Late last week, Indiana Governor Mitch Daniels signed an executive order that directs state agencies “to conditionally establish and operate a state-based healthcare benefit exchange.” Indiana is the latest in a string of states that are both suing the federal government over the Affordable Care Act and preparing to comply with it.
In a statement issued after signing the executive order, Gov. Daniels chided the health reform law for being too costly and complex. But he also acknowledged that it would be in his state’s best interest to begin thinking about a framework, should legal proceedings fail.
“The nation will be best served by the repeal of this expensive and unworkable law, or by its judicial overturn,” he said. “But for now, there seems no alternative but to prepare for the possibility that Indiana will try to operate an exchange of some kind.”

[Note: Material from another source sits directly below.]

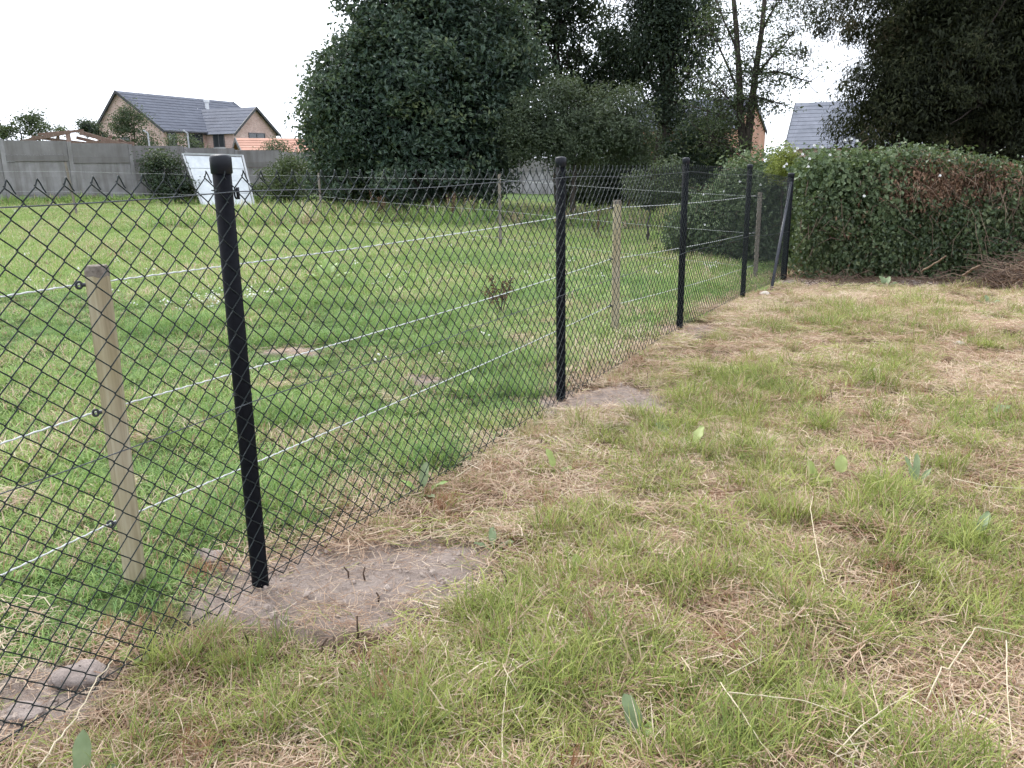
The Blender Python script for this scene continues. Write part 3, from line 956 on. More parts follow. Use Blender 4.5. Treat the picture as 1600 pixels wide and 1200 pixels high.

Just in the last week, six other states have joined legal efforts to repeal the ACA: Iowa, Kansas, Maine, Ohio, Wisconsin and Wyoming added to the list of 21 other states suing, or in the process of suing, the federal government over the health care law.
The US House of Representatives successfully passed a bill to repeal the ACA, but Senate Democrats have declared the bill “dead on arrival,” so judicial efforts will continue to be the focus of health reform opponents.
According to the Gov. Daniels’ office, an estimated 1.4 million Hoosiers would use a health insurance exchange, “however, the numbers are likely to increase as businesses and individuals drop their existing health insurance to receive tax credits.”
CivSource has requested comments regarding the accuracy of those estimates, and the likelihood of Indiana businesses and citizens giving up their existing health insurance, from Gov. Daniels’ office.